Pada pembahasan ketiga sebelumnya telah dibahas mengenai seputar bertambah dan berkurangnya keimanan serta amal – amal sholih yang merupakan bagian dari keimanan. Pada pembahasan kali ini dibahas bahwa melaksanakan syariat seluruhnya itu adalah bagian daripada keimanan.
Mujahid berkata berkenaan dengan ayat:
شَرَعَ لَكُمْ مِنَ الدِّينِ
“Dia (Allah) telah mensyariatkan kepadamu agama” QS. As-Syura : 13.
Yakni Aku wasiatkan kepada engkau wahai Muhammad dan juga kepada mereka para nabi, agama yang satu.
Imam as-Syafi’i dan Imam Ahmad serta yang lainnya berdalil bahwasanya amal – amal itu termasuk dalam iman dengan ayat ini:
وَمَا أُمِرُوا إِلَّا لِيَعْبُدُوا اللَّهَ مُخْلِصِينَ لَهُ الدِّينَ حُنَفَاءَ وَيُقِيمُوا الصَّلَاةَ وَيُؤْتُوا الزَّكَاةَ ۚ وَذَٰلِكَ دِينُ الْقَيِّمَةِ
“Padahal mereka hanya diperintah menyembah Allah dengan ikhlas menaati-Nya semata-mata karena (menjalankan) agama, dan juga agar melaksanakan shalat dan menunaikan zakat; dan yang demikian itulah agama yang lurus (benar).” QS. Al-Bayyinah: 5.
As-Syafi’i berkata:
“Tidak ada pada mereka yang lebih aku butuhkan daripada ayat ini”. Al-Khollal meriwayatkannya dalam kitab As-Sunnah.
Kita beriman kepada Allah ta’ala. Kemudian Allah ta’ala mensyariatkan agama bagi kita sebagaimana dijelaskan oleh Mujahid dalam QS. As-Syura ayat 13 di atas. Dalam QS. Al-Bayyinah ayat 5 dijelaskan apa itu agama yang lurus yakni melaksanakan berbagai amal ketaatan yang disebutkan. Oleh karena itulah Imam Syafi’i, Imam Ahmad dan yang lainnya memasukkan amal – amal ke dalam bagian iman.

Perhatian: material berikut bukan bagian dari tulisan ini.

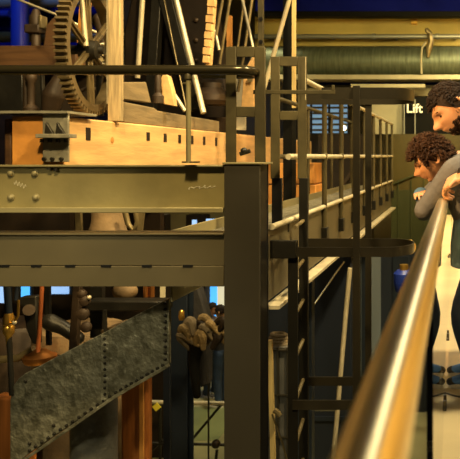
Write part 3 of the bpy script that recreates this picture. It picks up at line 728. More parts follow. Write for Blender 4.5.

Ibnu Abbas berkata mengenai ayat berikut ini:
لِكُلٍّ جَعَلْنَا مِنْكُمْ شِرْعَةً وَمِنْهَاجًا
“Untuk setiap umat di antara kamu, Kami berikan aturan dan jalan yang terang.” QS. Al-Ma’idah : 48.
bahwa maksudnya adalah jalan dan sunnah.
Minhaj itu adalah jalan yang terang. Syir’ah dan syari’ah adalah semakna. Syara’a (شَرَعَ) maknanya adalah menetapkan hukum.
Ibnu ‘Abbas juga berkata mengenai ayat berikut:
دُعَاؤُكُمْ
“Do’a – doa kalian”, maksudnya adalah keimanan kalian.
Hal ini berdasarkan pada firman Allah azza wajalla:
قُلْ مَا يَعْبَأُ بِكُمْ رَبِّي لَوْلَا دُعَاؤُكُمْ
“Katakanlah (Muhammad, kepada orang-orang musyrik), “Tuhanku tidak akan mengindahkan kamu, kalau tidak karena doa – doa kalian.” QS. Al-Furqan : 77.
Allah ta’ala memberi kabar kaum kuffar bahwasanya Dia tidak mengindahkan mereka, kaum mu’minin juga tidak diindahkan bila tidak ada keimanan pada diri mereka. Penunjukkan dari dalil – dalil ini adalah bahwasanya doa adalah amal dan disebut sebagai keimanan, maka menjadi benar sebutan bahwasanya keimanan itu adalah amal.
Dikatakan juga makna do’a dalam ayat tersebut adalah ketaatan. Hadits Nu’man bin Yasir menguatkan hal ini:
أَنَّ الدُّعَاءَ هُوَ الْعِبَادَةُ
“Sesungguhnya doa itu adalah ibadah”. Dikeluarkan oleh para pemilik kitab Sunan dengan sanad yang baik.
Dengan demikian, berbagai amal ketaatan – ketaatan itu adalah bagian daripada keimanan, baik itu amal -amal sholih seperti sholat, berzakat, berdo’a, dsb.
Wallahu ‘alam bi as-shawab.
Disarikan dari Kitab Fathul Bari Syarah Shahih Bukhari yang ditulis oleh Imam Ibnu Hajar al-Atsqalani.